■ **Requirement**: Track down the lines that contain "parts" and copy them.

----------

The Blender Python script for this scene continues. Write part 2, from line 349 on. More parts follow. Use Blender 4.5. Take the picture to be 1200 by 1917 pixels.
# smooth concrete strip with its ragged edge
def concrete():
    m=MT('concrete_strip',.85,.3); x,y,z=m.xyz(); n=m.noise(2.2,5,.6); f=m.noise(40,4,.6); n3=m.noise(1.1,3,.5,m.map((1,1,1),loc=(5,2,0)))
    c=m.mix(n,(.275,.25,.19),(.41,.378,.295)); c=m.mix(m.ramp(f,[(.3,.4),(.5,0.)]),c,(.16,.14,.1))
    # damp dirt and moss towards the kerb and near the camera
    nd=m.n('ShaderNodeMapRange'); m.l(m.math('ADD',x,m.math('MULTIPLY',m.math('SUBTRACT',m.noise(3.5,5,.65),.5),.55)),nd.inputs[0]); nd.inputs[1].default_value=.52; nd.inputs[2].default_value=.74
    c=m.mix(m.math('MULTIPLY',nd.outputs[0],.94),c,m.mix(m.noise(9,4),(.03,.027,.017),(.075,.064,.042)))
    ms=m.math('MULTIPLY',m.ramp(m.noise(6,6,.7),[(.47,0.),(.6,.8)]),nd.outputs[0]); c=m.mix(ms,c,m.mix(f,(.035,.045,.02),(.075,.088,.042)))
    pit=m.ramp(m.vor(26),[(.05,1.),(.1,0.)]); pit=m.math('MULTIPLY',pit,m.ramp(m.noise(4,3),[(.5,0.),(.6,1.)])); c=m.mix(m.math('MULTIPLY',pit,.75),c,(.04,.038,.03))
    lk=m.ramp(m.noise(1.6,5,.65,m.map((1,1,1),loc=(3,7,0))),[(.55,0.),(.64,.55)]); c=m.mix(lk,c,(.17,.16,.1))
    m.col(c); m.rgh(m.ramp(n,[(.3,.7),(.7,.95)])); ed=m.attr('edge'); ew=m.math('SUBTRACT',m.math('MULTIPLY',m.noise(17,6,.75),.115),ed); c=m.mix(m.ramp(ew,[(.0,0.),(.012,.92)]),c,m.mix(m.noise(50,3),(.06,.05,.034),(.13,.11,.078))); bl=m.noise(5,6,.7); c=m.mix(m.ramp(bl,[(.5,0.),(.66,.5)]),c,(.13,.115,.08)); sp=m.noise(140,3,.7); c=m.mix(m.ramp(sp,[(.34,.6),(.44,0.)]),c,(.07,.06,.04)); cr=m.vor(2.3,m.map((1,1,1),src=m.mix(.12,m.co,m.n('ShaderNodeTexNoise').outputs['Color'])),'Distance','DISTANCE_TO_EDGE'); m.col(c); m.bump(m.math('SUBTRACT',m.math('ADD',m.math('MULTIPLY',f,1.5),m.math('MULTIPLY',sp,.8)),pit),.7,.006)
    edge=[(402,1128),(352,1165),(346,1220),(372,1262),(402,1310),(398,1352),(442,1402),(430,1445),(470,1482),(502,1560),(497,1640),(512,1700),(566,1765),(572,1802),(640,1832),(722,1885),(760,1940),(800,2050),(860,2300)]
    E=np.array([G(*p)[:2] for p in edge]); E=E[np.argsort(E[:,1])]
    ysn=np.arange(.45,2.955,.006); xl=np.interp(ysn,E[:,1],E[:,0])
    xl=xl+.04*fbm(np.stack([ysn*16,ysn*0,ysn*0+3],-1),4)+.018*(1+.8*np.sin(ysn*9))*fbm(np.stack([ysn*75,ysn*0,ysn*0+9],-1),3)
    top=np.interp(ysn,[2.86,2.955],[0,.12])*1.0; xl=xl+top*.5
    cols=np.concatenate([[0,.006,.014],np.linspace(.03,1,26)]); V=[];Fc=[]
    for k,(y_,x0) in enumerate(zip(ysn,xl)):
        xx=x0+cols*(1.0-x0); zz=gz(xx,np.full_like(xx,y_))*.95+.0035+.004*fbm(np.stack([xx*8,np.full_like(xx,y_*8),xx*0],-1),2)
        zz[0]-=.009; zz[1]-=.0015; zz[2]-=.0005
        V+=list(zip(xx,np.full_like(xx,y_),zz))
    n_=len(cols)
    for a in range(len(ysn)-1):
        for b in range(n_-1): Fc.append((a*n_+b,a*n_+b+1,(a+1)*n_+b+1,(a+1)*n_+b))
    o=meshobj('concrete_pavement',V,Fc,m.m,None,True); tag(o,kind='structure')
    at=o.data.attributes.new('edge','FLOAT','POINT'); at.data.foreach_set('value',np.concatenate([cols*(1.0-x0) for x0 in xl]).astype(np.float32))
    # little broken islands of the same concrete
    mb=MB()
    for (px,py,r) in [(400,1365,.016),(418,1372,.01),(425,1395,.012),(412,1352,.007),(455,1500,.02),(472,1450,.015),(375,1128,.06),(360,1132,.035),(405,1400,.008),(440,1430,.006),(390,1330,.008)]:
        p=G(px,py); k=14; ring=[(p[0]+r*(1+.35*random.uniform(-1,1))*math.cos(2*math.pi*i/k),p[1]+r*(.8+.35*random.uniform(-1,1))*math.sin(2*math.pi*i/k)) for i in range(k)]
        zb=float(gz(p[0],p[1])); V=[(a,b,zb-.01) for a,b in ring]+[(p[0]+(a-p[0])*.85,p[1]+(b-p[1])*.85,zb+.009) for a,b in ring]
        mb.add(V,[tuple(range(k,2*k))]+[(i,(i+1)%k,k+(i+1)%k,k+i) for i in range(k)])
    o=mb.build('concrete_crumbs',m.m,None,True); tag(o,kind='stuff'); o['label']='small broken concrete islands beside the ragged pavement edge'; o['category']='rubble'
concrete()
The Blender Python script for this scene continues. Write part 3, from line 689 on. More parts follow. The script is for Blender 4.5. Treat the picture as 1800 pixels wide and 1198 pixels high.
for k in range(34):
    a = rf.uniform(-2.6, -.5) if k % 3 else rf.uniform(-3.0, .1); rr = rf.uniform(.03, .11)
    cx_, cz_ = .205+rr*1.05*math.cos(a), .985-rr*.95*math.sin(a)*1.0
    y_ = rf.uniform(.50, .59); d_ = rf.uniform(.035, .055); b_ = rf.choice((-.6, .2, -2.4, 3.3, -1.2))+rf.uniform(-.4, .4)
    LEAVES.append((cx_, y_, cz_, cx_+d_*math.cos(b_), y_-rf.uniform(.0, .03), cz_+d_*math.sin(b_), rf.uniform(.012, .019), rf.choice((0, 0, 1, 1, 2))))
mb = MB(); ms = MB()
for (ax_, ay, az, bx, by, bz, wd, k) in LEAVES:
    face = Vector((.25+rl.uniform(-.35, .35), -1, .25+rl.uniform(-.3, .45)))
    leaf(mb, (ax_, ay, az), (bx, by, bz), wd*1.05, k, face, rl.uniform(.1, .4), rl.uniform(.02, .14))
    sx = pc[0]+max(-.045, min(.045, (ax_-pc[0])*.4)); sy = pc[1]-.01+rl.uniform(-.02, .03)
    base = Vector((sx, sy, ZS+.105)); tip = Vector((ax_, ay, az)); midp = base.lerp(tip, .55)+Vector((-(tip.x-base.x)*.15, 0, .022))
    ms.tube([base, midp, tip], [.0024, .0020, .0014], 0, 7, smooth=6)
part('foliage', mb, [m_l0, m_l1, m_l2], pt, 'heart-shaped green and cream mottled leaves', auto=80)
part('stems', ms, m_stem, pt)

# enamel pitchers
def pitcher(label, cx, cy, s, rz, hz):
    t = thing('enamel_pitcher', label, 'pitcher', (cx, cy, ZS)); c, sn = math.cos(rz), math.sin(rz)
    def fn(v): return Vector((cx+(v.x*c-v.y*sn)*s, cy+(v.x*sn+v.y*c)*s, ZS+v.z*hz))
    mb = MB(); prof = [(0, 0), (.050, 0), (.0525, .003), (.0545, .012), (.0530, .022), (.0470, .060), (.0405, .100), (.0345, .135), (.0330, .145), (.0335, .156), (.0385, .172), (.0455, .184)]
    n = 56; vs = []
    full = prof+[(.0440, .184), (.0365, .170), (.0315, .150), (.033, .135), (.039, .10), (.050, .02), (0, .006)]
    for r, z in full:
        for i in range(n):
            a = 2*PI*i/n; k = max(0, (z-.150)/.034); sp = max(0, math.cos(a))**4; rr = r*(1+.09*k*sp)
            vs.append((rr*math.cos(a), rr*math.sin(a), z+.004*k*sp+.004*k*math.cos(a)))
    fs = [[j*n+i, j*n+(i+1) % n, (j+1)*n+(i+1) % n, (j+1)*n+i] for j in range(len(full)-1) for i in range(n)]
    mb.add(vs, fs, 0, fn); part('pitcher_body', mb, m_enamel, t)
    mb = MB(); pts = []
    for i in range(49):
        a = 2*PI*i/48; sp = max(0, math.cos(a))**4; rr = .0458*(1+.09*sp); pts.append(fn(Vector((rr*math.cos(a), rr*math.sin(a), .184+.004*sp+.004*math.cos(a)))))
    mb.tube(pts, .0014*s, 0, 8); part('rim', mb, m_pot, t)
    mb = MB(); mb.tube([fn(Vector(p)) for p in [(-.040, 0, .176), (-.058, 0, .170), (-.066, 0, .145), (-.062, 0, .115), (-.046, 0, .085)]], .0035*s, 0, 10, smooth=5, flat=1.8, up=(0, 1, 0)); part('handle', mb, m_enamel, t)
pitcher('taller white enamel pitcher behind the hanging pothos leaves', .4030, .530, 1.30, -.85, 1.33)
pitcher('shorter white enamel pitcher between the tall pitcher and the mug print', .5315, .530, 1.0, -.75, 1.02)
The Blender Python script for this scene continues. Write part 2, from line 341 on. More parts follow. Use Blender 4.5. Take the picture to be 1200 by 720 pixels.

----------

■ **The reply**:
The Blender Python script for this scene continues. Write part 2, from line 349 on. More parts follow. Use Blender 4.5. Take the picture to be 1200 by 1917 pixels.
The Blender Python script for this scene continues. Write part 3, from line 689 on. More parts follow. The script is for Blender 4.5. Treat the picture as 1800 pixels wide and 1198 pixels high.
The Blender Python script for this scene continues. Write part 2, from line 341 on. More parts follow. Use Blender 4.5. Take the picture to be 1200 by 720 pixels.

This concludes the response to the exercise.